*Provided material*.

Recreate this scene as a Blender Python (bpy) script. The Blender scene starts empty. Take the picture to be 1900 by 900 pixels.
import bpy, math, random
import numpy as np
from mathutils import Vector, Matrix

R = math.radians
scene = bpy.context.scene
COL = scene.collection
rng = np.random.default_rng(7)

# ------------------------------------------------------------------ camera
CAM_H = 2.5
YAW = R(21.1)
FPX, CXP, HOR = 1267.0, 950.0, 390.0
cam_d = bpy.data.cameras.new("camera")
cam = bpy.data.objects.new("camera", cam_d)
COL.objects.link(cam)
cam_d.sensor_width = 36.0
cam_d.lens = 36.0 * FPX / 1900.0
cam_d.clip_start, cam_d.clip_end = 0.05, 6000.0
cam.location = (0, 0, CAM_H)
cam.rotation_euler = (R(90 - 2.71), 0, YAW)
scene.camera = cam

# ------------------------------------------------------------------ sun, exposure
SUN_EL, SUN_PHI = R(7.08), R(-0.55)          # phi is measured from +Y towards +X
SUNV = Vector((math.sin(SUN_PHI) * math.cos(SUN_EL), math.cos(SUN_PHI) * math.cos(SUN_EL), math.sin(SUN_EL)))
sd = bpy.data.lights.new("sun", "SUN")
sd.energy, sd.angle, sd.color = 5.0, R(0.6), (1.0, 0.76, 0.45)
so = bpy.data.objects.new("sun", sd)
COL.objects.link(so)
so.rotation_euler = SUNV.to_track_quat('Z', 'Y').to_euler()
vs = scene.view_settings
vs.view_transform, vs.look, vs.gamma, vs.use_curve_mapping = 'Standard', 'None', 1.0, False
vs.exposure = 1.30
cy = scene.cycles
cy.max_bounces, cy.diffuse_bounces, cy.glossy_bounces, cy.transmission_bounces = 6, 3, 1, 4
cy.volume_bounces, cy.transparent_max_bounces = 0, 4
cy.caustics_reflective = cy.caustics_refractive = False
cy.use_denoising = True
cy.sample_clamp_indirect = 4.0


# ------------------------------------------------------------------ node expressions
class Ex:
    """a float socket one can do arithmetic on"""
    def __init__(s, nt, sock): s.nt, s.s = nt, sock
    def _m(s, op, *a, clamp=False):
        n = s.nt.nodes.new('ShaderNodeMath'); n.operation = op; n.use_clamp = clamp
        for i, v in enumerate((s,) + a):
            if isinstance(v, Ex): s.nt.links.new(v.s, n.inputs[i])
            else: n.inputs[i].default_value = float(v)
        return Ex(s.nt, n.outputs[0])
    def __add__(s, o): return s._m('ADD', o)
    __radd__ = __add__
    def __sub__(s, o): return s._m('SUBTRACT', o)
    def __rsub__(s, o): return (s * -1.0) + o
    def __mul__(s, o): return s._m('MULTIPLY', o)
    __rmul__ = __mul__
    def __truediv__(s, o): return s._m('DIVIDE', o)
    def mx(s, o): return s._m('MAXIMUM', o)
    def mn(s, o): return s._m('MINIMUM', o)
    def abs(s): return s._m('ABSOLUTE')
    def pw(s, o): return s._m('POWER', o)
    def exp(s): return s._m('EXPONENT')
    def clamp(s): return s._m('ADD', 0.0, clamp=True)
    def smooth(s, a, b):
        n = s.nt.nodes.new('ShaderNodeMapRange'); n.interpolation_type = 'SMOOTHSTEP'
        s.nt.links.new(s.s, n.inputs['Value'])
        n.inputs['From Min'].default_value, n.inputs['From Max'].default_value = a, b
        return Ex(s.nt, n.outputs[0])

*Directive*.
Reproduce the listing above verbatim, from first line to last.

*Result*.
Recreate this scene as a Blender Python (bpy) script. The Blender scene starts empty. Take the picture to be 1900 by 900 pixels.
import bpy, math, random
import numpy as np
from mathutils import Vector, Matrix

R = math.radians
scene = bpy.context.scene
COL = scene.collection
rng = np.random.default_rng(7)

# ------------------------------------------------------------------ camera
CAM_H = 2.5
YAW = R(21.1)
FPX, CXP, HOR = 1267.0, 950.0, 390.0
cam_d = bpy.data.cameras.new("camera")
cam = bpy.data.objects.new("camera", cam_d)
COL.objects.link(cam)
cam_d.sensor_width = 36.0
cam_d.lens = 36.0 * FPX / 1900.0
cam_d.clip_start, cam_d.clip_end = 0.05, 6000.0
cam.location = (0, 0, CAM_H)
cam.rotation_euler = (R(90 - 2.71), 0, YAW)
scene.camera = cam

# ------------------------------------------------------------------ sun, exposure
SUN_EL, SUN_PHI = R(7.08), R(-0.55)          # phi is measured from +Y towards +X
SUNV = Vector((math.sin(SUN_PHI) * math.cos(SUN_EL), math.cos(SUN_PHI) * math.cos(SUN_EL), math.sin(SUN_EL)))
sd = bpy.data.lights.new("sun", "SUN")
sd.energy, sd.angle, sd.color = 5.0, R(0.6), (1.0, 0.76, 0.45)
so = bpy.data.objects.new("sun", sd)
COL.objects.link(so)
so.rotation_euler = SUNV.to_track_quat('Z', 'Y').to_euler()
vs = scene.view_settings
vs.view_transform, vs.look, vs.gamma, vs.use_curve_mapping = 'Standard', 'None', 1.0, False
vs.exposure = 1.30
cy = scene.cycles
cy.max_bounces, cy.diffuse_bounces, cy.glossy_bounces, cy.transmission_bounces = 6, 3, 1, 4
cy.volume_bounces, cy.transparent_max_bounces = 0, 4
cy.caustics_reflective = cy.caustics_refractive = False
cy.use_denoising = True
cy.sample_clamp_indirect = 4.0


# ------------------------------------------------------------------ node expressions
class Ex:
    """a float socket one can do arithmetic on"""
    def __init__(s, nt, sock): s.nt, s.s = nt, sock
    def _m(s, op, *a, clamp=False):
        n = s.nt.nodes.new('ShaderNodeMath'); n.operation = op; n.use_clamp = clamp
        for i, v in enumerate((s,) + a):
            if isinstance(v, Ex): s.nt.links.new(v.s, n.inputs[i])
            else: n.inputs[i].default_value = float(v)
        return Ex(s.nt, n.outputs[0])
    def __add__(s, o): return s._m('ADD', o)
    __radd__ = __add__
    def __sub__(s, o): return s._m('SUBTRACT', o)
    def __rsub__(s, o): return (s * -1.0) + o
    def __mul__(s, o): return s._m('MULTIPLY', o)
    __rmul__ = __mul__
    def __truediv__(s, o): return s._m('DIVIDE', o)
    def mx(s, o): return s._m('MAXIMUM', o)
    def mn(s, o): return s._m('MINIMUM', o)
    def abs(s): return s._m('ABSOLUTE')
    def pw(s, o): return s._m('POWER', o)
    def exp(s): return s._m('EXPONENT')
    def clamp(s): return s._m('ADD', 0.0, clamp=True)
    def smooth(s, a, b):
        n = s.nt.nodes.new('ShaderNodeMapRange'); n.interpolation_type = 'SMOOTHSTEP'
        s.nt.links.new(s.s, n.inputs['Value'])
        n.inputs['From Min'].default_value, n.inputs['From Max'].default_value = a, b
        return Ex(s.nt, n.outputs[0])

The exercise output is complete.